§ Problem details
Copy all the material that follows, keeping every character the same.

§ Stored data
--

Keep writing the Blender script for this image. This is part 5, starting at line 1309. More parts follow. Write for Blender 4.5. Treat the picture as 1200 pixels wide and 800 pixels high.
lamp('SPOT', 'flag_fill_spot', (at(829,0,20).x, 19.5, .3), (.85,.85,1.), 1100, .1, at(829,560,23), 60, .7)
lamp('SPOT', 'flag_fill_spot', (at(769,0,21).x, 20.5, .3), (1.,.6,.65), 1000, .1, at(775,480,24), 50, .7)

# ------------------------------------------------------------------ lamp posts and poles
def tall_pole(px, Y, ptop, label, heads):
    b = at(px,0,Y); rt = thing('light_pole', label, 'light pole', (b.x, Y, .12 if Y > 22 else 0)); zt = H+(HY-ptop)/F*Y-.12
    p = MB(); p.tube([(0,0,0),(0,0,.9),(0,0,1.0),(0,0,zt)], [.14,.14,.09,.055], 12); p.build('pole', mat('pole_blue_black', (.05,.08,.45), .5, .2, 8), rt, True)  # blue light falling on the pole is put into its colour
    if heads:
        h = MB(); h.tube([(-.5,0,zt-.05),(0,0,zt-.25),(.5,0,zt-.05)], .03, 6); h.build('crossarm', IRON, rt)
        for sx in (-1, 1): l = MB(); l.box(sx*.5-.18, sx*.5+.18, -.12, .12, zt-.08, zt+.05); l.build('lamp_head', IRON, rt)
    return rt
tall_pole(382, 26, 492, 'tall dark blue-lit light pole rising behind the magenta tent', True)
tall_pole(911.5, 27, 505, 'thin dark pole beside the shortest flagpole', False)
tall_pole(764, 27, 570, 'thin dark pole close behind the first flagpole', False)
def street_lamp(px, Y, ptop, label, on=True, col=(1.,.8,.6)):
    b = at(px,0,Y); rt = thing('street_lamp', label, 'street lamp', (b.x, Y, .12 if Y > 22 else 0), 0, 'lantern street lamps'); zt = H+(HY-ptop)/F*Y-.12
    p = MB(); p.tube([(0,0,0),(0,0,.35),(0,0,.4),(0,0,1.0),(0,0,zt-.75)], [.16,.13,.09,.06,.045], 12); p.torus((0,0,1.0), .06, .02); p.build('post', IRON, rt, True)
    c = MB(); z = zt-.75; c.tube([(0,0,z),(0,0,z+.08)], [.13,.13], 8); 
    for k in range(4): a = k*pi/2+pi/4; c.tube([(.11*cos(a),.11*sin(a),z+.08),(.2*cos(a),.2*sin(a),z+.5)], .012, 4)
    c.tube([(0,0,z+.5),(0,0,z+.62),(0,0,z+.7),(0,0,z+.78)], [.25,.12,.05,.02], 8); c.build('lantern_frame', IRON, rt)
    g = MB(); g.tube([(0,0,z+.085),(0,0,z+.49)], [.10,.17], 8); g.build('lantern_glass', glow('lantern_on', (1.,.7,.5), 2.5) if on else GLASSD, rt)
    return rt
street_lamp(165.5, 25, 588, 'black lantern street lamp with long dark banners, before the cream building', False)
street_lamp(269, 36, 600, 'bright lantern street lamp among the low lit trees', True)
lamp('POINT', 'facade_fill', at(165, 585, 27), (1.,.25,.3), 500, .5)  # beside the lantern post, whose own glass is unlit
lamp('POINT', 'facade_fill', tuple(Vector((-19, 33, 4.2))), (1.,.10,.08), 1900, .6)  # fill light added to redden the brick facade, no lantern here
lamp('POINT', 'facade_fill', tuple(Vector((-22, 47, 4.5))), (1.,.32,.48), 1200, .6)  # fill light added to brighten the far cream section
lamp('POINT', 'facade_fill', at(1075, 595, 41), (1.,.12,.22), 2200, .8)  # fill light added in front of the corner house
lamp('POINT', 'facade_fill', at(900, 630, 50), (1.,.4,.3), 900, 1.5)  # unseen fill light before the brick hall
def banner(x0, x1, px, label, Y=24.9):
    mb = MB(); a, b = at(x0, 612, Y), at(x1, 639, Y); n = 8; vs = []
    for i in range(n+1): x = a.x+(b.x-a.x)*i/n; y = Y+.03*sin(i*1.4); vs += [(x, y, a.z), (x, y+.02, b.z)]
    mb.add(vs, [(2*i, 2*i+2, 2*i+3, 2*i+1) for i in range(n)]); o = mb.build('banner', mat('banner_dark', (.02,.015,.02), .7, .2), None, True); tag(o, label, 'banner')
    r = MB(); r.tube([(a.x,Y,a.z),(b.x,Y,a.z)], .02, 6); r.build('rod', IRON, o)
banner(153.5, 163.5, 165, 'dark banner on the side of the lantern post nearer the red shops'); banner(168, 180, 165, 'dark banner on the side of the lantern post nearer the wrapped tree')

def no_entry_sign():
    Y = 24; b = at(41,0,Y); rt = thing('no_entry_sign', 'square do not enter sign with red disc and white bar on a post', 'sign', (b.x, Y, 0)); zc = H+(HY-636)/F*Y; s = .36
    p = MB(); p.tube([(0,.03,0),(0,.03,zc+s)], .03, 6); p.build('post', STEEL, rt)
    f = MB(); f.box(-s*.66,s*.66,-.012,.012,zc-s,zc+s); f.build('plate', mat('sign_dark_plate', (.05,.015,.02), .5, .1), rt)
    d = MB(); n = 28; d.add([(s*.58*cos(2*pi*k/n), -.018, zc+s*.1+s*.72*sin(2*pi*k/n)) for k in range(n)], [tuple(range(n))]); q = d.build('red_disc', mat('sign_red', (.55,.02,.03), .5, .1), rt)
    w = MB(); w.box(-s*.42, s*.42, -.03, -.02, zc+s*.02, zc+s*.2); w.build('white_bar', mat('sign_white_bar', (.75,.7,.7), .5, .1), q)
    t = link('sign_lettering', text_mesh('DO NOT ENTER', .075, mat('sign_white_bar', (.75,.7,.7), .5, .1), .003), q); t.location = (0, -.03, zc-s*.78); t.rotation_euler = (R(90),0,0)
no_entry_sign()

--

§ Response to this task
Keep writing the Blender script for this image. This is part 5, starting at line 1309. More parts follow. Write for Blender 4.5. Treat the picture as 1200 pixels wide and 800 pixels high.
lamp('SPOT', 'flag_fill_spot', (at(829,0,20).x, 19.5, .3), (.85,.85,1.), 1100, .1, at(829,560,23), 60, .7)
lamp('SPOT', 'flag_fill_spot', (at(769,0,21).x, 20.5, .3), (1.,.6,.65), 1000, .1, at(775,480,24), 50, .7)

# ------------------------------------------------------------------ lamp posts and poles
def tall_pole(px, Y, ptop, label, heads):
    b = at(px,0,Y); rt = thing('light_pole', label, 'light pole', (b.x, Y, .12 if Y > 22 else 0)); zt = H+(HY-ptop)/F*Y-.12
    p = MB(); p.tube([(0,0,0),(0,0,.9),(0,0,1.0),(0,0,zt)], [.14,.14,.09,.055], 12); p.build('pole', mat('pole_blue_black', (.05,.08,.45), .5, .2, 8), rt, True)  # blue light falling on the pole is put into its colour
    if heads:
        h = MB(); h.tube([(-.5,0,zt-.05),(0,0,zt-.25),(.5,0,zt-.05)], .03, 6); h.build('crossarm', IRON, rt)
        for sx in (-1, 1): l = MB(); l.box(sx*.5-.18, sx*.5+.18, -.12, .12, zt-.08, zt+.05); l.build('lamp_head', IRON, rt)
    return rt
tall_pole(382, 26, 492, 'tall dark blue-lit light pole rising behind the magenta tent', True)
tall_pole(911.5, 27, 505, 'thin dark pole beside the shortest flagpole', False)
tall_pole(764, 27, 570, 'thin dark pole close behind the first flagpole', False)
def street_lamp(px, Y, ptop, label, on=True, col=(1.,.8,.6)):
    b = at(px,0,Y); rt = thing('street_lamp', label, 'street lamp', (b.x, Y, .12 if Y > 22 else 0), 0, 'lantern street lamps'); zt = H+(HY-ptop)/F*Y-.12
    p = MB(); p.tube([(0,0,0),(0,0,.35),(0,0,.4),(0,0,1.0),(0,0,zt-.75)], [.16,.13,.09,.06,.045], 12); p.torus((0,0,1.0), .06, .02); p.build('post', IRON, rt, True)
    c = MB(); z = zt-.75; c.tube([(0,0,z),(0,0,z+.08)], [.13,.13], 8); 
    for k in range(4): a = k*pi/2+pi/4; c.tube([(.11*cos(a),.11*sin(a),z+.08),(.2*cos(a),.2*sin(a),z+.5)], .012, 4)
    c.tube([(0,0,z+.5),(0,0,z+.62),(0,0,z+.7),(0,0,z+.78)], [.25,.12,.05,.02], 8); c.build('lantern_frame', IRON, rt)
    g = MB(); g.tube([(0,0,z+.085),(0,0,z+.49)], [.10,.17], 8); g.build('lantern_glass', glow('lantern_on', (1.,.7,.5), 2.5) if on else GLASSD, rt)
    return rt
street_lamp(165.5, 25, 588, 'black lantern street lamp with long dark banners, before the cream building', False)
street_lamp(269, 36, 600, 'bright lantern street lamp among the low lit trees', True)
lamp('POINT', 'facade_fill', at(165, 585, 27), (1.,.25,.3), 500, .5)  # beside the lantern post, whose own glass is unlit
lamp('POINT', 'facade_fill', tuple(Vector((-19, 33, 4.2))), (1.,.10,.08), 1900, .6)  # fill light added to redden the brick facade, no lantern here
lamp('POINT', 'facade_fill', tuple(Vector((-22, 47, 4.5))), (1.,.32,.48), 1200, .6)  # fill light added to brighten the far cream section
lamp('POINT', 'facade_fill', at(1075, 595, 41), (1.,.12,.22), 2200, .8)  # fill light added in front of the corner house
lamp('POINT', 'facade_fill', at(900, 630, 50), (1.,.4,.3), 900, 1.5)  # unseen fill light before the brick hall
def banner(x0, x1, px, label, Y=24.9):
    mb = MB(); a, b = at(x0, 612, Y), at(x1, 639, Y); n = 8; vs = []
    for i in range(n+1): x = a.x+(b.x-a.x)*i/n; y = Y+.03*sin(i*1.4); vs += [(x, y, a.z), (x, y+.02, b.z)]
    mb.add(vs, [(2*i, 2*i+2, 2*i+3, 2*i+1) for i in range(n)]); o = mb.build('banner', mat('banner_dark', (.02,.015,.02), .7, .2), None, True); tag(o, label, 'banner')
    r = MB(); r.tube([(a.x,Y,a.z),(b.x,Y,a.z)], .02, 6); r.build('rod', IRON, o)
banner(153.5, 163.5, 165, 'dark banner on the side of the lantern post nearer the red shops'); banner(168, 180, 165, 'dark banner on the side of the lantern post nearer the wrapped tree')

def no_entry_sign():
    Y = 24; b = at(41,0,Y); rt = thing('no_entry_sign', 'square do not enter sign with red disc and white bar on a post', 'sign', (b.x, Y, 0)); zc = H+(HY-636)/F*Y; s = .36
    p = MB(); p.tube([(0,.03,0),(0,.03,zc+s)], .03, 6); p.build('post', STEEL, rt)
    f = MB(); f.box(-s*.66,s*.66,-.012,.012,zc-s,zc+s); f.build('plate', mat('sign_dark_plate', (.05,.015,.02), .5, .1), rt)
    d = MB(); n = 28; d.add([(s*.58*cos(2*pi*k/n), -.018, zc+s*.1+s*.72*sin(2*pi*k/n)) for k in range(n)], [tuple(range(n))]); q = d.build('red_disc', mat('sign_red', (.55,.02,.03), .5, .1), rt)
    w = MB(); w.box(-s*.42, s*.42, -.03, -.02, zc+s*.02, zc+s*.2); w.build('white_bar', mat('sign_white_bar', (.75,.7,.7), .5, .1), q)
    t = link('sign_lettering', text_mesh('DO NOT ENTER', .075, mat('sign_white_bar', (.75,.7,.7), .5, .1), .003), q); t.location = (0, -.03, zc-s*.78); t.rotation_euler = (R(90),0,0)
no_entry_sign()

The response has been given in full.